Raul Maciel 24/11/2023
Publicado em 1940 e considerado uma obra-prima da literatura fantástica latino-americana, A Invenção de Morel é um livro do autor argentino Adolfo Bioy Casares e é dedicado ao seu grande amigo e também escritor Jorge Luís Borges, que contribuiu com um prólogo que merece atenção especial.
Trata-se da história de um homem que, procurando fugir da justiça, fica sabendo da existência de uma ilha inabitada na qual alguns homens haviam levantado algumas construções, mas, devido a uma moléstia, não havia gente que por lá sobrevivesse. Certo de que nada poderia piorar a sua situação, foi para a tal ilha e lá se instalou. Certo dia, sem que houvesse notado a chegada ou mesmo a aproximação de qualquer barco ou avião, percebe de repente a presença de outras pessoas na ilha — e as toma por veranistas. Entre a curiosidade de observá-las e o medo de ser preso ou de ter descoberto o seu passado, passa a viver na parte mais baixa da ilha (ficando lá sujeito às marés) e a vigiar melhor o dia-a-dia das misteriosas pessoas que haviam aparecido no local. Cauteloso em suas observações, ele decide arriscar contato com uma jovem que lhe chamara a atenção, Faustine. Se de início pensa que está sendo ignorado, em outra tentativa percebe que na verdade não era visto. Alguns dias mais e ele começa a reparar que certas conversas entre os "veranistas" se repetiam: os diálogos e os gestos eram os mesmos que os ocorridos em dias anteriores. A forma como o livro foi escrito torna difícil fazer uma resenha sobre ele sem correr o risco de contar o seu desfecho.

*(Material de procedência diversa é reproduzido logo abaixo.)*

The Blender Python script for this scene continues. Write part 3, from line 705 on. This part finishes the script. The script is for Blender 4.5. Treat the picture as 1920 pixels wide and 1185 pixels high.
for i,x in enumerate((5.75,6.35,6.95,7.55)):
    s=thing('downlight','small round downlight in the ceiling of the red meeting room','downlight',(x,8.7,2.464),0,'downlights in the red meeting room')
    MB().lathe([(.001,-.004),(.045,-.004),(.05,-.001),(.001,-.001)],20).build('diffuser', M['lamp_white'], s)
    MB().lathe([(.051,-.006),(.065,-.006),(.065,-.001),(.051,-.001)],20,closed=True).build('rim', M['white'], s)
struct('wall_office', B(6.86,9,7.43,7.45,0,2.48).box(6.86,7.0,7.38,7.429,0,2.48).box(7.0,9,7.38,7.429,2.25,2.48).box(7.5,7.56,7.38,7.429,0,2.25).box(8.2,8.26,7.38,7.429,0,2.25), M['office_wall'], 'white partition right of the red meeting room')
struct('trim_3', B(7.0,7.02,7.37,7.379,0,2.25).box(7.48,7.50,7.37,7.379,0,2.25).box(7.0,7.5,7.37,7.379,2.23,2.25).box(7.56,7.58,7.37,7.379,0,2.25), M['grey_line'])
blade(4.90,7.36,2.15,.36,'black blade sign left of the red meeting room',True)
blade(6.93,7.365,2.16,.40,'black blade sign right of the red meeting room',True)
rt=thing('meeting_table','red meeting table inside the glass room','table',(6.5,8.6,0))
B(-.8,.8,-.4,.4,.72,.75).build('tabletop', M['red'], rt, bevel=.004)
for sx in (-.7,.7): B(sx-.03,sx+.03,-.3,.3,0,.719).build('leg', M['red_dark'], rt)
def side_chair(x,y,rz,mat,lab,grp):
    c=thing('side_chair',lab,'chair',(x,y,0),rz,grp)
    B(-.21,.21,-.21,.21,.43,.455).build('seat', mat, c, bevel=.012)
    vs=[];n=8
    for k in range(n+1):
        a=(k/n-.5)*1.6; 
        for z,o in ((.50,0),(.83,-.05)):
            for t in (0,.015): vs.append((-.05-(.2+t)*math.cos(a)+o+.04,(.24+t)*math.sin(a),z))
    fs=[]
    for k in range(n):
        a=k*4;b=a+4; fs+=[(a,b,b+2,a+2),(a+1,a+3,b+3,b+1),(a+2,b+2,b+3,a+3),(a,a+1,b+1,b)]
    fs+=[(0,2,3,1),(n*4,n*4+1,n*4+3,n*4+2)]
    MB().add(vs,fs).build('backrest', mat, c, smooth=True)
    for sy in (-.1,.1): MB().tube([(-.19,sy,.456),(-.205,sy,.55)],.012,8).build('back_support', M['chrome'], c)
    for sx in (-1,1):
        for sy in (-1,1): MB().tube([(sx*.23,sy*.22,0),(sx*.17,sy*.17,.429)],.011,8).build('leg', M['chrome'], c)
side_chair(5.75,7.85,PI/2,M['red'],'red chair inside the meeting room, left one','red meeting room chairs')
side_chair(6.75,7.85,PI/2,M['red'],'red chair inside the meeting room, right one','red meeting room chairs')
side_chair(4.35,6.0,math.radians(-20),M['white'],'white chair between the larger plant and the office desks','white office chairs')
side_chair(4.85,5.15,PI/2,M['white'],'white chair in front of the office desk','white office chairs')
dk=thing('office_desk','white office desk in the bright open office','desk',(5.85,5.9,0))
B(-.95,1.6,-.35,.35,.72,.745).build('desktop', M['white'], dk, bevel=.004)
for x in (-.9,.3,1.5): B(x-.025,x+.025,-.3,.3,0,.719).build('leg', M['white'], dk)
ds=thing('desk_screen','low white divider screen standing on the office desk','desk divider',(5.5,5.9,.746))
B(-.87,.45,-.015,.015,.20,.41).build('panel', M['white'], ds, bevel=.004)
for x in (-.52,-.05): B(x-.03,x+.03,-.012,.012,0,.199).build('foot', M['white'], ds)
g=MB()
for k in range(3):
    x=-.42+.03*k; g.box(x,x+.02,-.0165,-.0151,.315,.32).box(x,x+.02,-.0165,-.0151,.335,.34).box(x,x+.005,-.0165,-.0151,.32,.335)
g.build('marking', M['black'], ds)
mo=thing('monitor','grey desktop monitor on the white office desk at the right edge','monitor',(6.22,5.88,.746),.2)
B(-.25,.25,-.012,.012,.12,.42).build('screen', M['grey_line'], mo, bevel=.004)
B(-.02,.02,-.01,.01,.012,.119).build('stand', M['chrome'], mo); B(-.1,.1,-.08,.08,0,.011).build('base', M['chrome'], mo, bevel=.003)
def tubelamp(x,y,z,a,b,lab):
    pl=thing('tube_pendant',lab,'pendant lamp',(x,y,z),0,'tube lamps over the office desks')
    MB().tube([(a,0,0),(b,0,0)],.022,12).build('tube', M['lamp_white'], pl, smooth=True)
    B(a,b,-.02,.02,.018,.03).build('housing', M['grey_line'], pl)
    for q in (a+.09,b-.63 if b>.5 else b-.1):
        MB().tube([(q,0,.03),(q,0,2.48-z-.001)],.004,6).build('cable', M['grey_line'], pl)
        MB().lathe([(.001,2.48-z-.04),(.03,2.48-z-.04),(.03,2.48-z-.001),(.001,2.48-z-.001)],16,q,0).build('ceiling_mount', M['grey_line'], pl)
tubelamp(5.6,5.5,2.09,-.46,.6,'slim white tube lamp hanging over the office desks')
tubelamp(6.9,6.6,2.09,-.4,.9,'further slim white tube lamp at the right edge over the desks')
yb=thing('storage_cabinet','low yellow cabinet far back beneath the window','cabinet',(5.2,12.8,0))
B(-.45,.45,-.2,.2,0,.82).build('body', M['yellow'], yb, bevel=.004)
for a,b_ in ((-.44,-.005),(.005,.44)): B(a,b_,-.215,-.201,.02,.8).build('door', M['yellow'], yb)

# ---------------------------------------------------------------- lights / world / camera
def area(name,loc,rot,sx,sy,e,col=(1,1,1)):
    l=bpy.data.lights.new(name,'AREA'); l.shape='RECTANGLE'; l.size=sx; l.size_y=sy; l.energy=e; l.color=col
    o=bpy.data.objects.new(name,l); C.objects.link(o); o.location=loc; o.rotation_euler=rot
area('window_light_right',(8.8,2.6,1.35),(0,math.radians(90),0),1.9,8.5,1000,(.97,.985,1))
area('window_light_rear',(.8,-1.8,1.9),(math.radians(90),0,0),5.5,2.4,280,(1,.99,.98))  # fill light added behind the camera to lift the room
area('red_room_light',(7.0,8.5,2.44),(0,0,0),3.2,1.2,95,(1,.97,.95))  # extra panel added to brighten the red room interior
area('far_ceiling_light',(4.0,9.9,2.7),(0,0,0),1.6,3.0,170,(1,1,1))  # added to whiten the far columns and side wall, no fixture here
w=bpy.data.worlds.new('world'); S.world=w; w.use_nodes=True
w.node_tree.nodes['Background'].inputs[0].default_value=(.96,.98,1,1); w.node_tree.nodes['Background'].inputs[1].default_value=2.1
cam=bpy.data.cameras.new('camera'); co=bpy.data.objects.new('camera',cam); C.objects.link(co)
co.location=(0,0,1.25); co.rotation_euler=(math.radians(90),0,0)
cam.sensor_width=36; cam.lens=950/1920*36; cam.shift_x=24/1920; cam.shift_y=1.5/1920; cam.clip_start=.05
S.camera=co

Trecho: "Com lentidão na minha consciência, pontuais na realidade, as palavras e os movimentos de Faustine e do barbudo coincidiram com as suas palavras e os seus movimentos de havia oito dias. O atroz eterno retorno. Incompleto: meu jardinzinho, da outra vez mutilado pelos pés de Morel, é hoje um ponto apagado, com vestígios de flores mortas, achatadas contra a terra."
Contada em primeira pessoa (como uma espécie de diário), a história muitas vezes parece caminhar antes para uma não-solução do que para a solução dos mistérios apresentados. Casares utiliza um narrador-personagem, o que é importantíssimo para o desenvolvimento do texto, pois este, ao contar a história, dá a sua versão (que pode ou não corresponder à verdade — diferentemente do que ocorre nas histórias contadas por um narrador-onisciente), o que por si só já torna mais complexa a história. Mas não bastasse isso, esse narrador explicita diversas vezes que nem ele mesmo consegue precisar a situação e que teme que possa ser tudo fruto de algum delírio ou alucinação. Mas ainda que esse narrador-personagem se demonstrasse totalmente certo dos fatos relatados, você confiaria cegamente em um foragido da justiça? Casares bagunçou as dimensões espacial e temporal para compor essa grande obra — que, sem dúvida, vale a pena ler.
(Muitos veem na trama de A Invenção de Morel uma crítica à tecnologia, o que não me pareceu tão certo durante a leitura do texto. Após ler o livro, procurei material sobre o autor e encontrei uma entrevista dele ao programa Roda Viva, em 1995. Quando perguntado se ele se sentia "esperançoso, cético, assombrado ou indiferente" diante dos "prodígios tecnológicos", a sua resposta foi "creio bastante no progresso e espero que essas promessas se cumpram. Ao menos, essas promessas nos animam. Depois, me desculpem, não há que confundir a vida com a literatura". Assim, talvez a visão de "crítica à tecnologia", apesar de bem aceita, não seja a mais condizente com as intenções do autor.)